Por los carros estacionados empiezan a sobresalir pantorrillas, muslos, codos de gente que aprovecha la parada para echar una cabezadita. Empieza a amanecer con una niebla espesa que no frena a los equinos. Cruzamos campos, naves, molinos, mientras se empieza a ir la brisa fresca que nos ha aliviado el camino durante la noche.

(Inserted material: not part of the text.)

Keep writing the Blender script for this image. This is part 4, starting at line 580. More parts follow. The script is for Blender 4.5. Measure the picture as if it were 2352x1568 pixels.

En Dolores nos ofrecen bocadillos de sobrasada y unos cuantos bailes. Con la niebla ya disipada, nos miramos las ojeras unos a otros. Algunos se animan a ver el espectáculo, pero la mayoría no piensa más que en las dos horas que tenemos por delante para terminar. De ahí a Roda, una urbanización levantada junto a un campo de golf que parece un decorado de El Show de Truman a la murciana. El olor a sal empieza ya a notarse.

17 horas después…

A las 11 de la mañana, la procesión enfila el paseo marítimo de Los Alcázares. Sin duda, los minutos más interminables que Michael Ende jamás pudiera haber concebido. Los veraneantes plantan cara, barriga y pantorrillas al sol, y nos saludan desde ambos lados de la calzada. Me parece increíble que esa gente haya dormido esta noche. ¿No estaba toda la Humanidad despierta? ¿Éramos solo nosotros?

Llegando a la primera parada, Garruchal.

Un grupo de concurrentes ha levantado un toldo a un lado del paseo, y desde él nos miran lonchas de jamón, tiras de tocino y, ¿cómo no?, bocadillos de sobrasada. Alcanzo a agarrar una lata de cerveza que me sabe a gloria helada y celestial.

“He aguantado”, me dice la única neurona que se me mantiene en marcha. Y es entonces, en ese mismo momento, después de todas esas horas de fiesta, relinchos, suspiros y sudor, cuando por fin entiendo a los huertanos. Sea por fertilidad, sea por salud o por pasar el rato (largo), llegar a destino será siempre lo más reconfortante para el alma humana.

Con permiso, claro, del baño y la siesta de después.